Please note: there are lots of ways in Welsh and English to describe fabrics, but there are regional variations and inconsistency in naming.

Brethyn Cartref (home spun and woven cloth) is a general term used in Wales to describe the cloth produced initially by local tennant farmers and their families, but perhaps also later in 1700's by families renting weaver's cottages. 

Welsh Plains is the term found in written references by international merchants and traders. It appears to describe several sorts of cloth: loosely woven, felted etc 

Webs is the term used in Wales by for the fabric produced in 120 yard lengths in rural cottages for export - Webs could also be called Welsh Plains, but it often has specific widths and lenght mentioned for trade.

Flannel is a cloth which again has different qualities, from light well finished flannel for underwear to tough felted flannel for army jackets.
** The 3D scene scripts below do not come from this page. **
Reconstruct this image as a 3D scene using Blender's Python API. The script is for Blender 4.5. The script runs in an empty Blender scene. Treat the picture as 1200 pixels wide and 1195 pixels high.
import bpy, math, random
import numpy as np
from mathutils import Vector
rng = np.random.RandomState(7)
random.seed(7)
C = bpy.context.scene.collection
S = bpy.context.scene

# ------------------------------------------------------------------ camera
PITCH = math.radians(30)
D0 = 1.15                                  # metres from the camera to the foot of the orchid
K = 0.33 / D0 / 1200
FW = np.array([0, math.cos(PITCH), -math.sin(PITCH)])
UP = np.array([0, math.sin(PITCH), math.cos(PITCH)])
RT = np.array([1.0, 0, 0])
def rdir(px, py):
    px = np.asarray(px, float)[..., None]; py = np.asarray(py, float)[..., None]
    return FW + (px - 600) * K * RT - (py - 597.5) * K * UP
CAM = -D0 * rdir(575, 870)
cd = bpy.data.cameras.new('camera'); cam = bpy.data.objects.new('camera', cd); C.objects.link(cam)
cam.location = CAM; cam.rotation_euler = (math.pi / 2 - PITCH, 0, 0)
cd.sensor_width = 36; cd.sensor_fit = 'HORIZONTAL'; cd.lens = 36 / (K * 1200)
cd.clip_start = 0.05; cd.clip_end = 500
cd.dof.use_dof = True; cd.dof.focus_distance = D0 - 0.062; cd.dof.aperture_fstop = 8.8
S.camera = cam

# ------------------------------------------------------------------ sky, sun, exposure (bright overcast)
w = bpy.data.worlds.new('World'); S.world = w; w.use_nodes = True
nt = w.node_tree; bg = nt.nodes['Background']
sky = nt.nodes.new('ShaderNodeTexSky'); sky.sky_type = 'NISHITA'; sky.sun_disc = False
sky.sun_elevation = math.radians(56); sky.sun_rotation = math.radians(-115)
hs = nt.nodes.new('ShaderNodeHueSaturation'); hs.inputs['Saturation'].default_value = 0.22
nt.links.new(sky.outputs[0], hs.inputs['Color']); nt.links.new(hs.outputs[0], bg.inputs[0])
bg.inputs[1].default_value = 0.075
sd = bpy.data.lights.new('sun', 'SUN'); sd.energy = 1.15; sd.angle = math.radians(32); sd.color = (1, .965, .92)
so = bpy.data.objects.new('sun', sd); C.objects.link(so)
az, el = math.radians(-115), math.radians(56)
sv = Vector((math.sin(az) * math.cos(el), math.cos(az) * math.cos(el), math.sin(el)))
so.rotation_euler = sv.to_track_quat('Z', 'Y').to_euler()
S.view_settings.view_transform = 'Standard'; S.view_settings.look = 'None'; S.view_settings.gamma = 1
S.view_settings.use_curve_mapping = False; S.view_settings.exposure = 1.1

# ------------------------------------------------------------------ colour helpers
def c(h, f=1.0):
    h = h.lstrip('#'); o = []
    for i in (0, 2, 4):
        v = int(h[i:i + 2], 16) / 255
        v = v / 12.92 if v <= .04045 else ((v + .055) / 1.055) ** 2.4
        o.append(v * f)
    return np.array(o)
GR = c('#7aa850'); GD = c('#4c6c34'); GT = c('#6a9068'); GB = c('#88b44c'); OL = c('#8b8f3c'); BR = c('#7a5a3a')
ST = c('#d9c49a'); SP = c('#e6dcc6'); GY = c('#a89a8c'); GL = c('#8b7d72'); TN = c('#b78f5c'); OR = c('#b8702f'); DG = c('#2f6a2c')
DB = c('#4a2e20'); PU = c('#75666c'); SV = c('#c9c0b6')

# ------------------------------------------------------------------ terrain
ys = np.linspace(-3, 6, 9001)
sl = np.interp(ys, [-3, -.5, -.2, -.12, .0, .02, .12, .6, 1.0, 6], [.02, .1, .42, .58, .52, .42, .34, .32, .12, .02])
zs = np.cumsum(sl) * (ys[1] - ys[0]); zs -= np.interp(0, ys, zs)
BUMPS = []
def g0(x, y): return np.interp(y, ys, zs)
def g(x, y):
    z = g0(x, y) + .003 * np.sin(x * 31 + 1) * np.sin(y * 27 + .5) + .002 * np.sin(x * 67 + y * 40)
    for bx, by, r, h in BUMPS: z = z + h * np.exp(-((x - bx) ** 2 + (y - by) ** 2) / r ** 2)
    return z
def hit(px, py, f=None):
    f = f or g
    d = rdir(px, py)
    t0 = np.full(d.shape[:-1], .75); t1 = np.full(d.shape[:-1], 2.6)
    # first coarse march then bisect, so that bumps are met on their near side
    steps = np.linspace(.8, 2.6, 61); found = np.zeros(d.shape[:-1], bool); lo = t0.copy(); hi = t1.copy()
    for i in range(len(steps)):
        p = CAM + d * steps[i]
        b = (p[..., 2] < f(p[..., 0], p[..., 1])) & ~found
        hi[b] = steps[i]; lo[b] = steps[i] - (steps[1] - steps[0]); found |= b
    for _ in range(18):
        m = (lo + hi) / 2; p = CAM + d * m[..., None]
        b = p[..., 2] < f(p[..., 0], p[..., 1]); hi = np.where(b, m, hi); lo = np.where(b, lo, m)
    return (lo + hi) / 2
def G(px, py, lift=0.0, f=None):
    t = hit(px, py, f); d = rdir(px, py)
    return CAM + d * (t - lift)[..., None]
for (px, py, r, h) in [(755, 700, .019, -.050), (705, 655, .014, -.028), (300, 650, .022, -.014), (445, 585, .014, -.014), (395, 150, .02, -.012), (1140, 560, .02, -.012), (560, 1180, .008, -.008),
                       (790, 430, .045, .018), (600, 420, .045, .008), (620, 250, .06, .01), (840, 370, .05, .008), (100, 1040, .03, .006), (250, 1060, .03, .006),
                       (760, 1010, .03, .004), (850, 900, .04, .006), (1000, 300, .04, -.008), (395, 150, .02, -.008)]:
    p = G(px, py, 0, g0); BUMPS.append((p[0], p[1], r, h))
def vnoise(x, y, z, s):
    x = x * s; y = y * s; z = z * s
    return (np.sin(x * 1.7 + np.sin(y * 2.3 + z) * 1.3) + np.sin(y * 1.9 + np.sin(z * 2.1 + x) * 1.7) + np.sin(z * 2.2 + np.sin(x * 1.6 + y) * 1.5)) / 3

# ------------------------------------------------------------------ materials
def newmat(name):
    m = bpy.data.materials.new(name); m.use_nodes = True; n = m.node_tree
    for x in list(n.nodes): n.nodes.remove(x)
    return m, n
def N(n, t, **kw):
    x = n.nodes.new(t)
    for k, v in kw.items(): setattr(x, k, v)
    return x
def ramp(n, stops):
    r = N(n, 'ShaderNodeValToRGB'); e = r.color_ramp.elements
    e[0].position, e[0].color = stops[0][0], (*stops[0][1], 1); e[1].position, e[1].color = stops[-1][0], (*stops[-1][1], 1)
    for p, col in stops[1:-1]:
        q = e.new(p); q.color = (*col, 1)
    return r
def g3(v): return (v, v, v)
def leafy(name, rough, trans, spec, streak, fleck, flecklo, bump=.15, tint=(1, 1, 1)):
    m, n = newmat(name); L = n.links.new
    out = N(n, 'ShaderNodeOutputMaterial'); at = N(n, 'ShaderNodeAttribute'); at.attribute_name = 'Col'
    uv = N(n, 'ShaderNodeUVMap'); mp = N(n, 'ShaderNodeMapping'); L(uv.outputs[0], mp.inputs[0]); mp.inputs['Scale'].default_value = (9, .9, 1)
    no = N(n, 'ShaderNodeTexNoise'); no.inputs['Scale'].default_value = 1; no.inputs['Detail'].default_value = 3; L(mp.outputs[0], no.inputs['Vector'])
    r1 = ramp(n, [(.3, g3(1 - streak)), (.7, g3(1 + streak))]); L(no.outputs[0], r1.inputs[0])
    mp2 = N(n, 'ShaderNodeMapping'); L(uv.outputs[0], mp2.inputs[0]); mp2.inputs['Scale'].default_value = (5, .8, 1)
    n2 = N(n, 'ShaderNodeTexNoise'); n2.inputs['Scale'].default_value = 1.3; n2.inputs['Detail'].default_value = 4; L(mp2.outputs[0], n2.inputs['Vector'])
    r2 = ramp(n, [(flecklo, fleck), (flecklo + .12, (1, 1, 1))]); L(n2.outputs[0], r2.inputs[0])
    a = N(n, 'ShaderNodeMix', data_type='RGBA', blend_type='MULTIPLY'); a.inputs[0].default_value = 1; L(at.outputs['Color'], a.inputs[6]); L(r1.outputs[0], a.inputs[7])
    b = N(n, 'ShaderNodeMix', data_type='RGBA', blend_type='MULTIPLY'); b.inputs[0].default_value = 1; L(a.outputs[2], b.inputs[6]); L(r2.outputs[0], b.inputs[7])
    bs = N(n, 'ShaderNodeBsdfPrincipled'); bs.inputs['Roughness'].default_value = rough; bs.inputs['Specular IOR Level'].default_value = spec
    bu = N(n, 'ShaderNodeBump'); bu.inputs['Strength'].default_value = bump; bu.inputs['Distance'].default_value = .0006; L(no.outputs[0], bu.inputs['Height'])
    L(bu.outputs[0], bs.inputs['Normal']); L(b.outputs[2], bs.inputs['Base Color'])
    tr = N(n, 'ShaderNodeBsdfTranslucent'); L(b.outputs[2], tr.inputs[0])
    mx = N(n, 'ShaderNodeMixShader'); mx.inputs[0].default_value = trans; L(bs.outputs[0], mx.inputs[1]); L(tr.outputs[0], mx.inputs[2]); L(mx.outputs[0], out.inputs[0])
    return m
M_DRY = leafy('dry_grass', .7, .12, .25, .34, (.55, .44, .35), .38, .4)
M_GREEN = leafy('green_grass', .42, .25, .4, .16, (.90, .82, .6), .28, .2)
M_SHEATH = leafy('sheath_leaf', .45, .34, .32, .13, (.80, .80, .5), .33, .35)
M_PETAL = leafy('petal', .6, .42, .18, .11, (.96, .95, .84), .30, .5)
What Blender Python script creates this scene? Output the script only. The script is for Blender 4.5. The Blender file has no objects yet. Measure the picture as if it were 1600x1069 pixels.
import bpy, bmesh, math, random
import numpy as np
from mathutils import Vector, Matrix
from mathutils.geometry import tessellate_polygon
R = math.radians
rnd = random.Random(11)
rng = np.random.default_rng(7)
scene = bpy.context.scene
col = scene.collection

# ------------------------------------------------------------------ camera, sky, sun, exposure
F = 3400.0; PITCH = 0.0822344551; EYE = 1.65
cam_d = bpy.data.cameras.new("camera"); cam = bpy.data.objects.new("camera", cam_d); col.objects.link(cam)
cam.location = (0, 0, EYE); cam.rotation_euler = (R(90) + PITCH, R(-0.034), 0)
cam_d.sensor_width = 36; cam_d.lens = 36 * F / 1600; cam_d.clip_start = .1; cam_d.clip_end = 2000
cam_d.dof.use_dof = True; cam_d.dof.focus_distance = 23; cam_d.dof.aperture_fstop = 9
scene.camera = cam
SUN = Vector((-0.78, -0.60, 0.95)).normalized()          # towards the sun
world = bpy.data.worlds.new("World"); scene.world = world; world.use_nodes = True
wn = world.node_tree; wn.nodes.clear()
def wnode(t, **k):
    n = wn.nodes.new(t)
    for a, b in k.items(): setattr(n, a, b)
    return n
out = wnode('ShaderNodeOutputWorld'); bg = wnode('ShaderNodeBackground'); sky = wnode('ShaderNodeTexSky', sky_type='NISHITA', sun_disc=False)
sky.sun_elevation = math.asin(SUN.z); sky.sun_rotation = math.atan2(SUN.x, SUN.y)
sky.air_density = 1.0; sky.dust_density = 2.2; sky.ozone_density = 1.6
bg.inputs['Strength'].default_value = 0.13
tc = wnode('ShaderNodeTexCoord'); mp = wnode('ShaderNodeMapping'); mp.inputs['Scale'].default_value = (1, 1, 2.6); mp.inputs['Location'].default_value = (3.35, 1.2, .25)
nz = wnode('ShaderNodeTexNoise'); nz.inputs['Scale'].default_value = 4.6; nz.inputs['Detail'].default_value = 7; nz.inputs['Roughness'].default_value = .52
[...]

This may be a result of lighter or heavier fulling. 

There are other terms for the cloth - to be included ....

From Caroline Skeel (1)

The cloth was known by various names: Welsh cloth, pannus Wallie, frieze, cotton, flannel:

Cotton was a coarse woollen material (cottoning meant raising the nap with teasels and then shearing it to a uniform length).         

Flannel was different from cotton (although sometimes thought to be the same).

‘White’ implies undyed.

‘Plain’ implies simple woven cloth without after dressing.

‘Frieze’ was a coarse cloth, very warm – for winter clothes.

Shearing cloth ie cutting off kemp fibres etc - this mainly took place in Shrewsbury.

Cloth for export was dyed in Shrewsbury, although some dying took place in Wales too for local use.